--- Begin ---
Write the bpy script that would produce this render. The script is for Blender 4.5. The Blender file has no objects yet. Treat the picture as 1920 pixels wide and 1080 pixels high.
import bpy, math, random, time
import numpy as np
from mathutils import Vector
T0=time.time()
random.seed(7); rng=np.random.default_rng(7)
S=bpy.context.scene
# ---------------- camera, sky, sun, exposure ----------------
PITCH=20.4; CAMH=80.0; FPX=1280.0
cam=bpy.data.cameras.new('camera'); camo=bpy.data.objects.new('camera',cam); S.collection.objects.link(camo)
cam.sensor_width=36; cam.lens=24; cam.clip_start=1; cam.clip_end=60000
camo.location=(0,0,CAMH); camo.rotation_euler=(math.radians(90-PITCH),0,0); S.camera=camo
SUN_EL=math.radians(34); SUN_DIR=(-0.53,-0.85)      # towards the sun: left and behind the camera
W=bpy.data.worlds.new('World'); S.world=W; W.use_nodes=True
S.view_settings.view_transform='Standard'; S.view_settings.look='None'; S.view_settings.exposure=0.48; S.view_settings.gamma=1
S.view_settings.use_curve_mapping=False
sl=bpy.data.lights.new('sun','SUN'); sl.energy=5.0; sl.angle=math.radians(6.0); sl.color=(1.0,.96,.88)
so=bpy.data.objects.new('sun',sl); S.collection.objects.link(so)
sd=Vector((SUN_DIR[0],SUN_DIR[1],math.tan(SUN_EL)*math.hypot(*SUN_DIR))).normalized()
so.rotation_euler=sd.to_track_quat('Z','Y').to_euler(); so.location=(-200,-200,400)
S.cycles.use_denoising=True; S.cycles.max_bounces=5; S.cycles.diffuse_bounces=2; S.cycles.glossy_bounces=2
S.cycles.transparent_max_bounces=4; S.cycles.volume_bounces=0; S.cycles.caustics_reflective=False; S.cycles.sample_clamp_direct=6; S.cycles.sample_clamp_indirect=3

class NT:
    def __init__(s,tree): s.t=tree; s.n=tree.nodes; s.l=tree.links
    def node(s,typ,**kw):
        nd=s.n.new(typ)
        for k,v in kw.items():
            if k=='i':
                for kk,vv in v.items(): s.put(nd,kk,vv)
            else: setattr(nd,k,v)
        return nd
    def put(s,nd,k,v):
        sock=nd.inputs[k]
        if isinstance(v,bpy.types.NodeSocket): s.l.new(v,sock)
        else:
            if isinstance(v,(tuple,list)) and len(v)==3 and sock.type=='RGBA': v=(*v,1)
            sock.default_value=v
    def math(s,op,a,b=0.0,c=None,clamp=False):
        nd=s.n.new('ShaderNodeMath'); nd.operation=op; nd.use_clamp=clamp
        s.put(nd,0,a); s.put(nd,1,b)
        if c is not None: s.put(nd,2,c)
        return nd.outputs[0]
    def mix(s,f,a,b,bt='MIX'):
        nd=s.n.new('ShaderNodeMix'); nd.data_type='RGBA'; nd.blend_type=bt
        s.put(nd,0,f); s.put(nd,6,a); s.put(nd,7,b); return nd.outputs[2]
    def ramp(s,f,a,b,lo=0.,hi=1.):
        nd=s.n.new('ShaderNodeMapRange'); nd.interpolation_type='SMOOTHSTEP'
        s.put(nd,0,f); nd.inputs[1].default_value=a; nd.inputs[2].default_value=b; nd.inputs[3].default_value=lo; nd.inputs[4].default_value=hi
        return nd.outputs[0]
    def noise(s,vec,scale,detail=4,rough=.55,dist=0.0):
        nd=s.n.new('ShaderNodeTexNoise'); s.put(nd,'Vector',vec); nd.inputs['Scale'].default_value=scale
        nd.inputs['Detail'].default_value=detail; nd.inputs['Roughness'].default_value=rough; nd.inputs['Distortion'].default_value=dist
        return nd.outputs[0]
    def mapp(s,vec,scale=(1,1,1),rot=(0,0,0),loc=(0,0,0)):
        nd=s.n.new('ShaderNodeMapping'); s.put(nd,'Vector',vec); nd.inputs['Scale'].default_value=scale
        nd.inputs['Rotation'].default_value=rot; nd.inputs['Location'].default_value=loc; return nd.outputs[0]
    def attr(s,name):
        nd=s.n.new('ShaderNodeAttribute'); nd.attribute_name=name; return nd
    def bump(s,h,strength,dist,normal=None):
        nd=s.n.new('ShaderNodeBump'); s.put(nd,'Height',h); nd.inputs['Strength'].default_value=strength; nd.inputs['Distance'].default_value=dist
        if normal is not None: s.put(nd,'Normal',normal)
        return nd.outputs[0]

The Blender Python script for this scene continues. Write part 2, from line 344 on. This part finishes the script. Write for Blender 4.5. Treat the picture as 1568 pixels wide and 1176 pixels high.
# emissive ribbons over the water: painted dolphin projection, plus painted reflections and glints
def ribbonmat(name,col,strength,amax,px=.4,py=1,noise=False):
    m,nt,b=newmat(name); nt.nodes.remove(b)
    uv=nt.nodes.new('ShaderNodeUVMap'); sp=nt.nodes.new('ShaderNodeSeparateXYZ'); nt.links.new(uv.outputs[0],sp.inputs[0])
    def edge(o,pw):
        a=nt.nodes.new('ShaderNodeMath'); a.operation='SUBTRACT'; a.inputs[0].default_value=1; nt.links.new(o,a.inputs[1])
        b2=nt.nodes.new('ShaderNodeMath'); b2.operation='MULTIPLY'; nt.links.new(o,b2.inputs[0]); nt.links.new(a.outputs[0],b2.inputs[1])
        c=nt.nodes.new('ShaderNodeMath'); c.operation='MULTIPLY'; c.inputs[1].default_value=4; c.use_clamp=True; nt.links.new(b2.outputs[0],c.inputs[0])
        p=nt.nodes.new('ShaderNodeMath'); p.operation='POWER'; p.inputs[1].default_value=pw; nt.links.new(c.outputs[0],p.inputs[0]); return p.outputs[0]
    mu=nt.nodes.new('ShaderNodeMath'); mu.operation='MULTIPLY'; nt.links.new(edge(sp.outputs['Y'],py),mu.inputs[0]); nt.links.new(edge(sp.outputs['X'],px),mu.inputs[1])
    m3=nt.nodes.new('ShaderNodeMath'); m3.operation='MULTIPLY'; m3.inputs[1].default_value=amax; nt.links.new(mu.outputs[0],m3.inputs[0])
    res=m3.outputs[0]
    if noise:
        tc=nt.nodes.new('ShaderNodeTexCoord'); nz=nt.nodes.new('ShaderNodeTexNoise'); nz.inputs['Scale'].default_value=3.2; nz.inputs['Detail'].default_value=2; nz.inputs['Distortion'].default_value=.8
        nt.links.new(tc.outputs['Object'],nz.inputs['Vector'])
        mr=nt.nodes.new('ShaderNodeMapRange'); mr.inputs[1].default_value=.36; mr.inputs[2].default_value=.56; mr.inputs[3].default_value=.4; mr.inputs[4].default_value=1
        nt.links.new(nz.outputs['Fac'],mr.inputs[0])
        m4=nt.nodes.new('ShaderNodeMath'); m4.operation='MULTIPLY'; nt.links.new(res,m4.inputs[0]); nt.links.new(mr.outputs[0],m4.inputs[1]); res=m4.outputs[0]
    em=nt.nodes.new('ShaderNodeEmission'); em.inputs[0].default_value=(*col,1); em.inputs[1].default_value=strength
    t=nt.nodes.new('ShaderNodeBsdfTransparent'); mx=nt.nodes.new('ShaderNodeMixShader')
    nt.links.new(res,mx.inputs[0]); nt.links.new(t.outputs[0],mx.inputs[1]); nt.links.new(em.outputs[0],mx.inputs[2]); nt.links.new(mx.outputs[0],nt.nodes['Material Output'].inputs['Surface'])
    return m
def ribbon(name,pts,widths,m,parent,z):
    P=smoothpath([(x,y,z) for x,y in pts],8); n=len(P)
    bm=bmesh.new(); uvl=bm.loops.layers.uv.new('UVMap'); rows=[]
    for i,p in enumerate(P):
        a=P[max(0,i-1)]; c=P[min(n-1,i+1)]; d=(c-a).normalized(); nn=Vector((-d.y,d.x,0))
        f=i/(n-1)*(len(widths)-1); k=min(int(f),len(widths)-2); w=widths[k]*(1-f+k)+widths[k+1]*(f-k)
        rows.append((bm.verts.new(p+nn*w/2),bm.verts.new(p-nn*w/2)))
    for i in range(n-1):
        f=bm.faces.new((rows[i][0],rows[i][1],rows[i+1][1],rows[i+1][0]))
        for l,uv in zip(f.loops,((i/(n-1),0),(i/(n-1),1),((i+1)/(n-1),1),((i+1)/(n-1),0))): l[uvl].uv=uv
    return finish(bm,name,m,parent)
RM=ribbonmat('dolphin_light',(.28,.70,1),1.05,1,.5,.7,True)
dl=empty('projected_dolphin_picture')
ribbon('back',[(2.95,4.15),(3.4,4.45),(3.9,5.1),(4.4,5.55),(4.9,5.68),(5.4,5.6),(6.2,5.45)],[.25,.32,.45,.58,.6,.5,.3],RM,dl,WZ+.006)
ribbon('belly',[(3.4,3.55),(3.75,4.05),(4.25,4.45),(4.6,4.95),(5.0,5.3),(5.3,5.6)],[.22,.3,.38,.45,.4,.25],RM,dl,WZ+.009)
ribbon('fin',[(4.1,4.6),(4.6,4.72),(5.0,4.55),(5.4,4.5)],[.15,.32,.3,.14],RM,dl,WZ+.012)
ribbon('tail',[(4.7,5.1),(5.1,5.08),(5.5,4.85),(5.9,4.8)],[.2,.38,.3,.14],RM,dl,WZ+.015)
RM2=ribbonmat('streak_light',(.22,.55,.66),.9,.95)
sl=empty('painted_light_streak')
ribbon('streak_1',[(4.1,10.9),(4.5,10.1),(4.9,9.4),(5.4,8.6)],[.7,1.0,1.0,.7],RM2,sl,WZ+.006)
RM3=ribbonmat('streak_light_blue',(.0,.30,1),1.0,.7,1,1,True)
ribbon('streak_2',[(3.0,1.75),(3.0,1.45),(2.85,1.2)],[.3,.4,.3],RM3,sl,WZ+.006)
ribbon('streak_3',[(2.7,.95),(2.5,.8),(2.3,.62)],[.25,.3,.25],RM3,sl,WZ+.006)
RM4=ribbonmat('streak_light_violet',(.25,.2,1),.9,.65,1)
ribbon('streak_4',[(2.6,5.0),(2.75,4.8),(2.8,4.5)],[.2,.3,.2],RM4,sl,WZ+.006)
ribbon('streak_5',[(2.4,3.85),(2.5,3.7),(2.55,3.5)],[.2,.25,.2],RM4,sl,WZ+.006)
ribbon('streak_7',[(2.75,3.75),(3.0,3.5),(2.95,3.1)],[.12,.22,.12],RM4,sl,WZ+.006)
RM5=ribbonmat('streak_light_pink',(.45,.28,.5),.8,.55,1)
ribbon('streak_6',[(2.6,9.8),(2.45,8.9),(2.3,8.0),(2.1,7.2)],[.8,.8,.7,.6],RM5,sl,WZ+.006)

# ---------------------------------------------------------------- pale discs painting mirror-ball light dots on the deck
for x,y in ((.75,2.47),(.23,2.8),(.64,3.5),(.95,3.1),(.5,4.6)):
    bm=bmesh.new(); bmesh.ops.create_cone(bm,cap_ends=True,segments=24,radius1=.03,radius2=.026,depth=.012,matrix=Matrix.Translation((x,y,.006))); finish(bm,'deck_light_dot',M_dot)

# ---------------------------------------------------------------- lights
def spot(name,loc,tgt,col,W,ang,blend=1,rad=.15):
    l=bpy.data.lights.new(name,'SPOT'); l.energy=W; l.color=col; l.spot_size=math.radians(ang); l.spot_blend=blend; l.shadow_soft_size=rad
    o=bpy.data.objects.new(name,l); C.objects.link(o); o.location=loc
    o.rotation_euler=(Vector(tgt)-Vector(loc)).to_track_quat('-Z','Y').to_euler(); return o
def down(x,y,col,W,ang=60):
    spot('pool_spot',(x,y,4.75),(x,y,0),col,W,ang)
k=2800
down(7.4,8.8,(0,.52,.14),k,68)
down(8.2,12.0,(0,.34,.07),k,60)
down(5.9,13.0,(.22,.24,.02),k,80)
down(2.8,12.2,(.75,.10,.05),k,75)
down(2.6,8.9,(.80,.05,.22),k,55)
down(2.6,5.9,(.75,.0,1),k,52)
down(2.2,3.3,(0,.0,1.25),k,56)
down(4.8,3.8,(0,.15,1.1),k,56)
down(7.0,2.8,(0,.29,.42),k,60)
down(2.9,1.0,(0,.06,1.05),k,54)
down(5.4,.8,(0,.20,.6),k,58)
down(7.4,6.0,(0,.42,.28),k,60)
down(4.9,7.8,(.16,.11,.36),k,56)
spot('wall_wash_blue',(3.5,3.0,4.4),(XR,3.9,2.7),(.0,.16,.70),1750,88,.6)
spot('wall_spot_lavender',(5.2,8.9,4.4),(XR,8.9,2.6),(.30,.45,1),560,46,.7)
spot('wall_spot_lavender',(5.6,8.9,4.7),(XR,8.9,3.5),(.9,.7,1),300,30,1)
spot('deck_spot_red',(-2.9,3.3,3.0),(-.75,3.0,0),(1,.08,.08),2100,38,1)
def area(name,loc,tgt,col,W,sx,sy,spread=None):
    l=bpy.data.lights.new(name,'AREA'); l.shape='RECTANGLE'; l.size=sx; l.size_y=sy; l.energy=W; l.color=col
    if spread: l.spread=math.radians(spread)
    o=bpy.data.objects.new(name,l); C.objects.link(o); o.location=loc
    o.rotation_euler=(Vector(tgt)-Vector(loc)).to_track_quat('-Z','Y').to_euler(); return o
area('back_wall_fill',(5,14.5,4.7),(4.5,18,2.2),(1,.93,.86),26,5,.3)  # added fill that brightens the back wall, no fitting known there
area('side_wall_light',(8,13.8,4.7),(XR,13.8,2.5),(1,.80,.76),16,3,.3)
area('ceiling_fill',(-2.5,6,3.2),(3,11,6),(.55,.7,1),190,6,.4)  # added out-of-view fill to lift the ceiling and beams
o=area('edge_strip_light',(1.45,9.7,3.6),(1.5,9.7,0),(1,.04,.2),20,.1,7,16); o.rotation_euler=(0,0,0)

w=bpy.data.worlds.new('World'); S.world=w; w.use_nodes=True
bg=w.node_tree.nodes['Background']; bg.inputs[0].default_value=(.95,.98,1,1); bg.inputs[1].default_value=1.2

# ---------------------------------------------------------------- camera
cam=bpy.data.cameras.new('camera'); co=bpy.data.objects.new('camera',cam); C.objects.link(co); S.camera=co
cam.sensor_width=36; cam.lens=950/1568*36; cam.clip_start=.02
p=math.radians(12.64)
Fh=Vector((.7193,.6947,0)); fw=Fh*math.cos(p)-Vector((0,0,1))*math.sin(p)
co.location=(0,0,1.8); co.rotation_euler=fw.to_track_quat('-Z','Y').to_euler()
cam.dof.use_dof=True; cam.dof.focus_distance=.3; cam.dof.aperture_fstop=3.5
--- End ---
(Problem description) Taking the material above, extract exactly and only the lines from the line with "The Blender Python" to the line with "m,nt,b=newmat(name); nt.nodes.remove(b)", inclusive of both.

(Answer below)
The Blender Python script for this scene continues. Write part 2, from line 344 on. This part finishes the script. Write for Blender 4.5. Treat the picture as 1568 pixels wide and 1176 pixels high.
# emissive ribbons over the water: painted dolphin projection, plus painted reflections and glints
def ribbonmat(name,col,strength,amax,px=.4,py=1,noise=False):
    m,nt,b=newmat(name); nt.nodes.remove(b)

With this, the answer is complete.